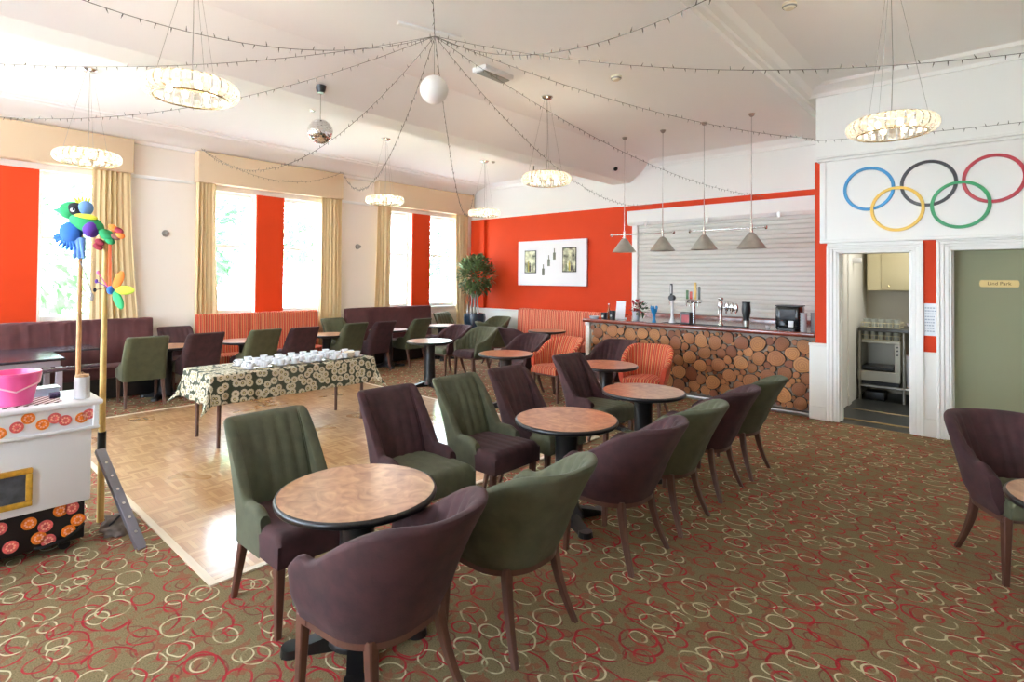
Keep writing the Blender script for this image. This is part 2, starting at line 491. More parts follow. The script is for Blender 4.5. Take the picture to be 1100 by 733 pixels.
# picture rail between the pelmets and cornice
bm = bmesh.new()
for a, b in ((2.32, 3.19), (5.79, 6.62)): box(bm, XW, XW + .035, a, b, 3.19, 3.24, .01, 2)
struct('trim_5', bm, m_white)
bm = bmesh.new()
prof = [(XW, 3.70), (XW + .04, 3.70), (XW + .05, 3.75), (XW + .10, 3.76), (XW + .16, 3.80), (XW + .28, 3.86), (XW + .42, 3.90), (XW + .52, 3.91), (XW + .54, 3.93), (XW + .62, 3.93), (XW + .62, CZ), (XW, CZ)]
prism(bm, prof, 'y', Y0, YB)
struct('trim_6', bm, m_ceil, 20)

# --- bar wall (back)
bm = bmesh.new(); box(bm, XW - .28, -1.73, YB, YB + .25, 0, CZ + .3)
struct('wall_back', bm, m_white, 0)
bm = bmesh.new(); box(bm, XW, -1.73, YB - .012, YB, .99, 3.13)
struct('wall_back_paint', bm, m_red, 0)
bm = bmesh.new(); box(bm, XW, -5.2, YB - .03, YB - .012, 0, .96); box(bm, XW, -5.2, YB - .05, YB, .955, 1.0, .01, 2)
struct('trim_7', bm, m_dado, 20)
bm = bmesh.new(); box(bm, -9.42, -9.26, YB - .10, YB - .012, 1.0, 3.10, .01, 1)
struct('trim_8', bm, m_red, 0)
bm = bmesh.new(); prism(bm, [(YB, 3.82), (YB - .03, 3.82), (YB - .05, 3.88), (YB - .12, 3.93), (YB - .14, CZ), (YB, CZ)], 'x', XW + .6, -1.85)
struct('trim_9', bm, m_ceil, 20)

# --- door wall
DY = 7.6; TH = .26
D1, D2 = (-1.5, -.765), (-.435, .62)
bm = bmesh.new()
CR = 4.12
box(bm, -1.73, D1[0], DY, DY + TH, 0, 2.05); box(bm, D1[1], D2[0], DY, DY + TH, 0, 2.05); box(bm, D2[1], X1, DY, DY + TH, 0, 2.05)
box(bm, -1.73, X1, DY, DY + TH, 2.05, CR + .2)
box(bm, -1.73, -1.60, DY + TH, 11.2, 0, CR + .2)      # pier between bar and kitchen
struct('wall_right_of_bar', bm, m_white, 0)
bm = bmesh.new()
box(bm, -1.733, -1.61, DY - .012, DY, .94, 3.18); box(bm, -.66, -.53, DY - .012, DY, .93, 2.17)
box(bm, -1.742, -1.73, DY - .012, 9.3, 1.04, 3.18)
struct('trim_10', bm, m_red, 0)
# dado pieces with a top rail
bm = bmesh.new()
box(bm, -1.80, -1.61, DY - .03, DY, .0, .91, .004, 1); box(bm, -1.805, -1.61, DY - .045, DY, .905, .94, .008, 2); box(bm, -1.80, -1.61, DY - .04, DY, 0, .16, .006, 1)
box(bm, -.66, -.54, DY - .02, DY, 0, .90, .004, 1); box(bm, -.66, -.54, DY - .035, DY, .90, .93, .008, 2); box(bm, -.66, -.54, DY - .035, DY, 0, .20, .006, 1)
struct('trim_11', bm, m_dado, 20)
# ring panel board with moulded frame
bm = bmesh.new()
box(bm, -1.675, X1, DY - .05, DY, 2.164, 3.157)
for z0, z1, d in ((3.157, 3.19, .09), (3.19, 3.215, .12)): box(bm, -1.70, X1, DY - d, DY, z0, z1, .006, 1)
box(bm, -1.675, -1.61, DY - .062, DY - .05, 2.20, 3.157, .004, 1)
box(bm, -1.675, X1, DY - .075, DY - .05, 2.164, 2.20, .008, 2)
struct('trim_12', bm, m_white, 20)
# door frames: stepped architraves
def architrave(name, xa, xb, ztop):
    bm = bmesh.new()
    for o1, o2, d in ((.0, .04, .022), (.04, .078, .035), (.078, .108, .05)):
        box(bm, xa - o2, xa - o1, DY - d, DY, 0, ztop + o1 * .7, .005, 1)
        box(bm, xb + o1, xb + o2, DY - d, DY, 0, ztop + o1 * .7, .005, 1)
        box(bm, xa - o2, xb + o2, DY - d, DY, ztop + o1 * .7, ztop + o2 * .7, .005, 1)
    box(bm, xa, xa + .02, DY - .01, DY + TH, 0, ztop, 0); box(bm, xb - .02, xb, DY - .01, DY + TH, 0, ztop, 0)
    box(bm, xa, xb, DY - .01, DY + TH, ztop - .02, ztop, 0)
    box(bm, xa + .02, xa + .035, DY + .1, DY + .16, 0, ztop - .02); box(bm, xb - .035, xb - .02, DY + .1, DY + .16, 0, ztop - .02)
    return struct(name, bm, m_white, 20)
architrave('door_1', D1[0], D1[1], 2.06)
architrave('door_2', D2[0] , D2[1], 2.09)
# olive wall in the second doorway
bm = bmesh.new(); box(bm, D2[0] - .0, D2[1] + .0, DY + .17, DY + .25, 0, 2.1)
struct('wall_olive', bm, m_olive, 0)
bm = bmesh.new(); box(bm, D2[0] + .02, D2[1] - .02, DY + .15, DY + .17, 0, .30, .006, 1)
struct('baseboard_olive', bm, m_dado, 20)
# door wall cornice
bm = bmesh.new(); prism(bm, [(DY, 3.98), (DY - .03, 3.98), (DY - .04, 4.02), (DY - .10, 4.06), (DY - .16, 4.08), (DY - .17, CR), (DY, CR)], 'x', -1.85, X1)
struct('trim_13', bm, m_ceil, 20)

# --- unseen sides of the room, with windows added for fill light from behind the viewer
bm = bmesh.new(); box(bm, X1, X1 + .25, Y0 - .2, 11.2, 0, 4.5)
struct('wall_right', bm, m_wall, 0)
bm = bmesh.new()
FL = [(-8.6, -6.4), (-5.4, -3.2), (-1.9, -.7)]
box(bm, XW - .28, X1 + .2, Y0 - .25, Y0, 0, .9); box(bm, XW - .28, X1 + .2, Y0 - .25, Y0, 3.1, 4.5)
xx = XW - .28
for a, b in FL + [(X1 + .2, None)]:
    box(bm, xx, a, Y0 - .25, Y0, .9, 3.1); xx = b
struct('wall_front', bm, m_wall, 0)
for i, (a, b) in enumerate(FL):
    bm = bmesh.new()
    box(bm, a, a + .06, Y0 - .2, Y0 - .12, .9, 3.1); box(bm, b - .06, b, Y0 - .2, Y0 - .12, .9, 3.1); box(bm, a, b, Y0 - .2, Y0 - .12, .9, .97)
    box(bm, a, b, Y0 - .2, Y0 - .12, 3.03, 3.1); box(bm, (a + b) / 2 - .03, (a + b) / 2 + .03, Y0 - .2, Y0 - .12, .97, 3.03)
    struct('window_%d' % (9 + i), bm, m_white, 0)  # unseen window, put in to let fill light through
    portal('window_portal', ((a + b) / 2, Y0 - .27, 2.0), (R_(90), 0, 0), b - a, 2.2)

# --- ceiling, beams
bm = bmesh.new(); box(bm, XW - .3, -2.1, Y0 - .2, YB + .25, CZ, CZ + .3); box(bm, -2.1, X1 + .2, Y0 - .2, 11.2, CR, CR + .2)
struct('ceiling', bm, m_ceil, 0)
bm = bmesh.new(); prism(bm, [(-4.90, CZ), (-5.36, 3.60), (-5.40, 3.58), (-5.78, 3.58), (-5.82, 3.60), (-5.95, CZ)], 'y', Y0, YB)
struct('ceiling_beam', bm, m_ceil, 20)
bm = bmesh.new(); prism(bm, [(-2.27, CZ), (-2.27, 3.88), (-1.87, 3.88), (-1.87, 3.93), (-1.83, 3.94), (-1.83, 3.98), (-1.78, 4.0), (-1.74, 4.06), (-1.66, 4.09), (-1.60, CR), (-2.27, CR)], 'y', Y0, YB)
struct('ceiling_beam.001', bm, m_ceil, 20)

# --- kitchen beyond the first doorway
m_kwall = mat('kitchen_wall_tile', (196, 190, 172), .4)
bm = bmesh.new(); box(bm, -1.60, X1, 10.15, 10.35, 0, 4.1); box(bm, .8, 1.0, DY + TH, 10.15, 0, 4.1)
struct('wall_kitchen', bm, m_kwall, 0)
bm = bmesh.new(); box(bm, -1.60, .8, DY + TH, 10.15, 2.6, 2.7)
struct('ceiling_kitchen', bm, m_ceil, 0)
bm = bmesh.new(); box(bm, -1.72, -1.58, 8.72, 8.86, 0, 2.12, .004, 1); box(bm, -1.72, -1.575, 8.715, 8.87, 0, .12, .004, 1)
struct('wall_kitchen_stub', bm, m_white, 20)
bm = bmesh.new(); box(bm, D1[0], D1[1], 7.86, 7.89, 0, .012, .003, 1); box(bm, -1.52, -.78, 8.55, 8.565, 0, .006)
struct('trim_14', bm, m_gold_trim, 0)
kl = bpy.data.lights.new('kitchen_light', 'AREA'); kl.shape = 'RECTANGLE'; kl.size = 1.2; kl.size_y = .3; kl.energy = 15; kl.color = (1, .95, .85)
o = bpy.data.objects.new('kitchen_light', kl); COL.objects.link(o); o.location = (-.6, 8.9, 2.57)

# --- outside
m_grass = mat('lawn', (130, 140, 112), .9, noise=.3, nscale=3)
m_pave = mat('pale_bounce_paving', (204, 200, 204), .8, noise=.08, nscale=6)
bm = bmesh.new(); box(bm, -60, -13.5, -40, 50, -1.3, -.8); struct('ground_lawn', bm, m_grass, 0)
bm = bmesh.new(); box(bm, -13.5, 30, -40, 50, -1.3, -.8); struct('ground_bounce', bm, m_pave, 0)  # unseen paving, made pale to bounce daylight up to the ceiling

# ================================================================== WINDOW DRESSING
def pelmet(y0, y1, label):
    bm = bmesh.new()
    box(bm, XW + .004, XW + .19, y0, y1, 3.225, 3.725, .012, 2)
    o = finish(bm, 'pelmet', m_pelmet); tag(o, label, 'pelmet', 'fabric pelmets over the windows')
pelmet(-.5, 2.32, 'tan fabric pelmet cut off by the left edge of the photo')
pelmet(3.19, 5.79, 'tan fabric pelmet over the middle window')
pelmet(6.62, 9.36, 'tan fabric pelmet over the far window beside the corner')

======

▶ [BRIEF]: Reproduce only the lines from the beginning of the data through the line that contains "struct('trim_9', bm, m_ceil, 20)", both included, and please drop the pictures.

▶ [THE SOLUTION]:
Keep writing the Blender script for this image. This is part 2, starting at line 491. More parts follow. The script is for Blender 4.5. Take the picture to be 1100 by 733 pixels.
# picture rail between the pelmets and cornice
bm = bmesh.new()
for a, b in ((2.32, 3.19), (5.79, 6.62)): box(bm, XW, XW + .035, a, b, 3.19, 3.24, .01, 2)
struct('trim_5', bm, m_white)
bm = bmesh.new()
prof = [(XW, 3.70), (XW + .04, 3.70), (XW + .05, 3.75), (XW + .10, 3.76), (XW + .16, 3.80), (XW + .28, 3.86), (XW + .42, 3.90), (XW + .52, 3.91), (XW + .54, 3.93), (XW + .62, 3.93), (XW + .62, CZ), (XW, CZ)]
prism(bm, prof, 'y', Y0, YB)
struct('trim_6', bm, m_ceil, 20)

# --- bar wall (back)
bm = bmesh.new(); box(bm, XW - .28, -1.73, YB, YB + .25, 0, CZ + .3)
struct('wall_back', bm, m_white, 0)
bm = bmesh.new(); box(bm, XW, -1.73, YB - .012, YB, .99, 3.13)
struct('wall_back_paint', bm, m_red, 0)
bm = bmesh.new(); box(bm, XW, -5.2, YB - .03, YB - .012, 0, .96); box(bm, XW, -5.2, YB - .05, YB, .955, 1.0, .01, 2)
struct('trim_7', bm, m_dado, 20)
bm = bmesh.new(); box(bm, -9.42, -9.26, YB - .10, YB - .012, 1.0, 3.10, .01, 1)
struct('trim_8', bm, m_red, 0)
bm = bmesh.new(); prism(bm, [(YB, 3.82), (YB - .03, 3.82), (YB - .05, 3.88), (YB - .12, 3.93), (YB - .14, CZ), (YB, CZ)], 'x', XW + .6, -1.85)
struct('trim_9', bm, m_ceil, 20)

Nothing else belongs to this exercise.